Reportedly the US will remove some or even all of its 42,000 troops from Germany, possibly relocating to countries such as Poland, the Czech Republic or the Baltic States. Such a move will cost the German economy millions of dollars.

"We are doing this for one reason only," a source told The Observer, "to harm the German economy." Similarly, some US congressmen have suggested applying trade sanctions on French products such as wine and cheese.

The US has a long history of rewarding its supporters and punishing opponents of its foreign policy. In 1990, Yemen was the only country in the UN Security Council to vote against the path to the Gulf War. The very next day, the US cut all of its $70 million aid to the country, the poorest in the Middle East.

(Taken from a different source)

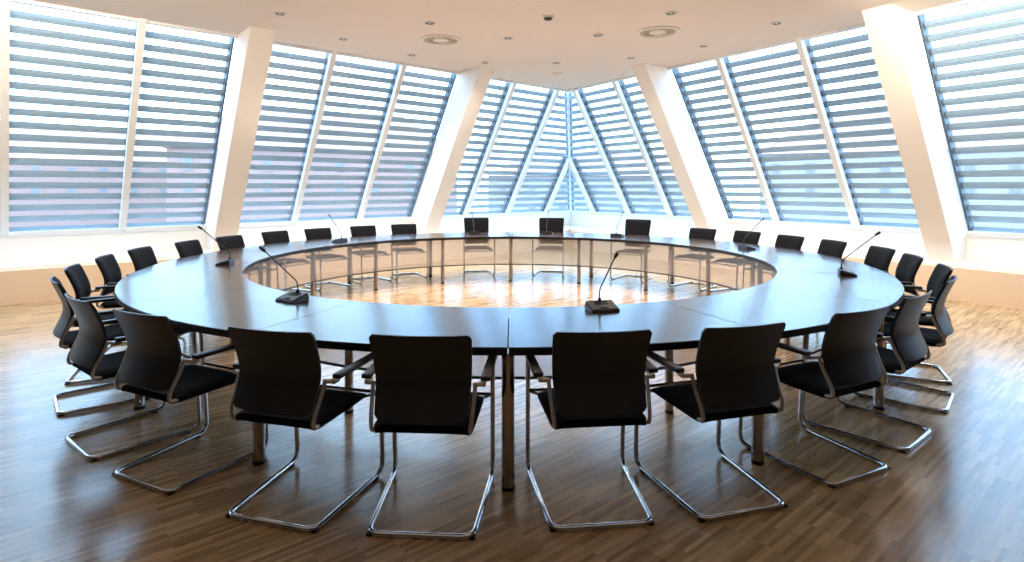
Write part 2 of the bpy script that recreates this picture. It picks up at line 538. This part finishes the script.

Now, the US is trying to cajole Turkey into accepting its troops onto its soil as a base from which to invade Northern Iraq. 90% of Turkey's population opposes the war, and the government and military are worried about the effect of US troops in the country.

After the Gulf War, Turkey's economy suffered badly, so the new AKP government has asked for economic assistance from the US to prevent economic collapse and placate opposition to the war. They were offered $4 billion to $6 billion in cash aid, plus $20 billion in 'loan guarantees'.

None of this was in writing! The Turkish government went back asking for a package worth $92 billion and received a flea in their ear from Bush!

The US uses its economic muscle to bribe friendly governments to accept their policies, but their largesse goes only so far. However, even the US State Department (foreign ministry) is worried that such bullying and bribery might prove counter-productive.

Undoubtedly the masses opposed to war in both Europe and America will not be taken in by such blatant attempts to thwart the antiwar movement.